Popülizmin yakın geçmişimizdeki bir diğer abidesi İtalyan Berlusconi'de İtalyan demokrasisine büyük zararlar verdi. Kanunları, kuraları kendi çıkarı için değiştirdi. Buna rağmen meşhur İtalyan savcılar devredeydi. Kurumlar bir şekilde çalışıyordu. Ve sonuçta seçimi kaybettiğinde Berlusconi, nazik biçimde görevi devretti. Maalesef popülizm demokrasinin önünde duran en büyük engel. Çünkü popülizm, 'seçim' yapacak olan kitlenin seçim yapmasını imkansız hale getiren psikolojik yöntemler kullanmakta. Bu yöntemler ülke siyasetini polarizasyon boyutunda bölüyor. Tüm dünyada biliniyor ki gerilim siyaseti her zaman popülist liderlerin oyunu artırıyor.
Ancak popülist politikalar seçim yapacak kitlelerin sadece fikir ayrılığını derinleştirmekle kalmıyor aynı zamanda farklı bir gerçeklik yaşamalarına neden oluyor.

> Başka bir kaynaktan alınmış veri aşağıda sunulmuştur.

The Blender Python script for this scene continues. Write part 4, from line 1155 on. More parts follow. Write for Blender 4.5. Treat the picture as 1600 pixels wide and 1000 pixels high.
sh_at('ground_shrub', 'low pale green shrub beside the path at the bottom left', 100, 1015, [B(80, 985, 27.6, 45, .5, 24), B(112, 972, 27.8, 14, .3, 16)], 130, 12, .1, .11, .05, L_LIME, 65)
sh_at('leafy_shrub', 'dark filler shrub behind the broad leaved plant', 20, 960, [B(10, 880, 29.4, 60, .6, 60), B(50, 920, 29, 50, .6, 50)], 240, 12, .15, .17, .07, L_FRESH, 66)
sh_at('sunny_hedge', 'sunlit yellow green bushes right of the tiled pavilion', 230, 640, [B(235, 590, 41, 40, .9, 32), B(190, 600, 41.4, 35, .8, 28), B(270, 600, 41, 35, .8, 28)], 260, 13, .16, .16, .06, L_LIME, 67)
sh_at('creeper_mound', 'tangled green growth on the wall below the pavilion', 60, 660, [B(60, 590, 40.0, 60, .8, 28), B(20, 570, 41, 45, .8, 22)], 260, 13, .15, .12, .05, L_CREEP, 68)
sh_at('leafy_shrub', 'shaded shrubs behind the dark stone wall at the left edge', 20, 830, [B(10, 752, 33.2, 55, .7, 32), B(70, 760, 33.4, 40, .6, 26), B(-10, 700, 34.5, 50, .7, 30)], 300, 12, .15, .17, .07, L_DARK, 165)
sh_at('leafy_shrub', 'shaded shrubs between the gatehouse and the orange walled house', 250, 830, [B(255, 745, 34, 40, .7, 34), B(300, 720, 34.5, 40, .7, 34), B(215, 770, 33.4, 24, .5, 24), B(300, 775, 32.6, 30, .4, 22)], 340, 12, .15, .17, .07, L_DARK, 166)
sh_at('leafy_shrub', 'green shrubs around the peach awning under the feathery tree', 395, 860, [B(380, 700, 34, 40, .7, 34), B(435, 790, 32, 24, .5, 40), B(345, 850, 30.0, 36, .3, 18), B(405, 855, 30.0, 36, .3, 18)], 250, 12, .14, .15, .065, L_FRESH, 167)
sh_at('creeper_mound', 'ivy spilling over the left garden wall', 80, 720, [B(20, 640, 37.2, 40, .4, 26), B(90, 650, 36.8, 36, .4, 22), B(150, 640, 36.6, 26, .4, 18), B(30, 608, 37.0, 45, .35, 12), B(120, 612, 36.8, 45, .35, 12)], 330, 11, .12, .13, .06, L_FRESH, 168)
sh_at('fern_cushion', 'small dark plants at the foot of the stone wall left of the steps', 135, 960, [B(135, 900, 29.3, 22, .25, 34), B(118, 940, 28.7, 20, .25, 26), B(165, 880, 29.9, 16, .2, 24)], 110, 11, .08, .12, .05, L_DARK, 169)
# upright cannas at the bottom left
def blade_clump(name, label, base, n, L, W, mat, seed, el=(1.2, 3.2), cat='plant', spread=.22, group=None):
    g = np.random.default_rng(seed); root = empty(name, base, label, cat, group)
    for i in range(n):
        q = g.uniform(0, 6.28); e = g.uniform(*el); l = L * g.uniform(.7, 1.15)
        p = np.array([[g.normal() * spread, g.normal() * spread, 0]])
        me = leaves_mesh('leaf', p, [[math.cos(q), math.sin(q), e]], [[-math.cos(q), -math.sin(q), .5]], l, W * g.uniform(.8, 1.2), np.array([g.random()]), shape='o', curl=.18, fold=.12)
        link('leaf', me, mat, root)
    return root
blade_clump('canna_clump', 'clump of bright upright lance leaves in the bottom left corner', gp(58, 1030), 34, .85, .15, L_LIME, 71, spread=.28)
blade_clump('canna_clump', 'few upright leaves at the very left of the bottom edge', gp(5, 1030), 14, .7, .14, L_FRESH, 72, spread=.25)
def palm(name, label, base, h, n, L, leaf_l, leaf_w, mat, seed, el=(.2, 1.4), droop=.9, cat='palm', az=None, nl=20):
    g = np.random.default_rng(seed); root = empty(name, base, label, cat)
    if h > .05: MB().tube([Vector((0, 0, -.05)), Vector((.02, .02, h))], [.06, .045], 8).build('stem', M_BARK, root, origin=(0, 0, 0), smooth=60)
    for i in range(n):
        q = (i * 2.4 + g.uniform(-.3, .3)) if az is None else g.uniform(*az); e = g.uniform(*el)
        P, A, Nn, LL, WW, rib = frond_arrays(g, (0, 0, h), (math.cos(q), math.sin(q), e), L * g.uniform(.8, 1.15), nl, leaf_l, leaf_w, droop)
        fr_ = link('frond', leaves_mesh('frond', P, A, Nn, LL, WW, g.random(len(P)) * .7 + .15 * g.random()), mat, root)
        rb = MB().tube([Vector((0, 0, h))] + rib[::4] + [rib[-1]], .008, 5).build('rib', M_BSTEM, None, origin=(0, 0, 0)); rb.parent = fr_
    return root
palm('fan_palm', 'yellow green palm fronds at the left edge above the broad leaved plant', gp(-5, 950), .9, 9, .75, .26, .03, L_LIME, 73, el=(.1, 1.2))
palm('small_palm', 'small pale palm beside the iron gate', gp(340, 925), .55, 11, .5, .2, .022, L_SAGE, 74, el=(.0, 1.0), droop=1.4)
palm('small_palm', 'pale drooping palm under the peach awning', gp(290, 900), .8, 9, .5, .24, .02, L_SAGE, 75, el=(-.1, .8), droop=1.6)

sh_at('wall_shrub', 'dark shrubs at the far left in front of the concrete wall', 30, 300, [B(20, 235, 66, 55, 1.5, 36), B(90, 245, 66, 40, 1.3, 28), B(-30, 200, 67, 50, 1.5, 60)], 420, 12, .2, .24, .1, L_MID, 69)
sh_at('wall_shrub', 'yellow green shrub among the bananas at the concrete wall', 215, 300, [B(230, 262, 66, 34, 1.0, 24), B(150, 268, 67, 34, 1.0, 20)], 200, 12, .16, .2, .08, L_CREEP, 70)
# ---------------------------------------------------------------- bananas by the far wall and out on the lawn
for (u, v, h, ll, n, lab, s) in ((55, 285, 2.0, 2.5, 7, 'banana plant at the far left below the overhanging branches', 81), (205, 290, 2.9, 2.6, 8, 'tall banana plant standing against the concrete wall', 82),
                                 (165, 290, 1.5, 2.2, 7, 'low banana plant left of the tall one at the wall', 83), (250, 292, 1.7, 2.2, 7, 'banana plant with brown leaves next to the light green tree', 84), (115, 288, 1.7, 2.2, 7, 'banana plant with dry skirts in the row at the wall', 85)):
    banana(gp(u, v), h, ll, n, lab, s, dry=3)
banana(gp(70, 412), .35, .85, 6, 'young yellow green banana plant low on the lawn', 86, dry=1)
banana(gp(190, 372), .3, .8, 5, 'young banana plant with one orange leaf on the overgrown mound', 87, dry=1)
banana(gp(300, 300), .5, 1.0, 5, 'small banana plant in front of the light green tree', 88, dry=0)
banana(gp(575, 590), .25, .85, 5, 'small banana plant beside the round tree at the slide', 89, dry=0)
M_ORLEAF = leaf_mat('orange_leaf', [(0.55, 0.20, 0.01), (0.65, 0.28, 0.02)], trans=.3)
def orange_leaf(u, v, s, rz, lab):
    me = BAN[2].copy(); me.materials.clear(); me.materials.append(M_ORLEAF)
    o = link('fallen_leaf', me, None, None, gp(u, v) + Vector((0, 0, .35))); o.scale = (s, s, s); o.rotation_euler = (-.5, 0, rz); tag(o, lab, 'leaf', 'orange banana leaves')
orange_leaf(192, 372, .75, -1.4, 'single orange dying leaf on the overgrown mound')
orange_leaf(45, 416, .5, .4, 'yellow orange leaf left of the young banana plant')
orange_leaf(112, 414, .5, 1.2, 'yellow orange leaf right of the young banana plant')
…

Kısacası demokrasinin temel taşı olan seçmenin nesnel ve objektif verilere bakarak sadece seçim yapma hakkı elinden alınmış olmuyor aynı zamanda bir iç çatışma boyutlarına gelebilecek öfke, kin ve nefret toplum katmanları içine pompalanmış oluyor.

Demokrasiyle gelenin demokrasiyi ortadan kaldırmasının en tipik örneği olan 2. dünya savaşı öncesi Almanyası ve dünyaya verdiği tahribat, anayasa mahkemesi gibi kurumların önemini ortaya koymuştu. Ancak her şeye rağmen popülist liderler bu popülizm çağında dünya demokrasisine zarar vermenin bir yolunu bulmaya devam ediyor. Önümüzdeki on yıllar, şüphesiz günümüzde yaşadığımız deneyimler ışığında 'kendini koruyan demokrasi' kavramının güçlendirilmiş doktrinlerinin geliştireceği yıllar olacak. Peki Türkiye'deki durum mu? Bu yeni bir yazı değil, yeni bir tez konusu.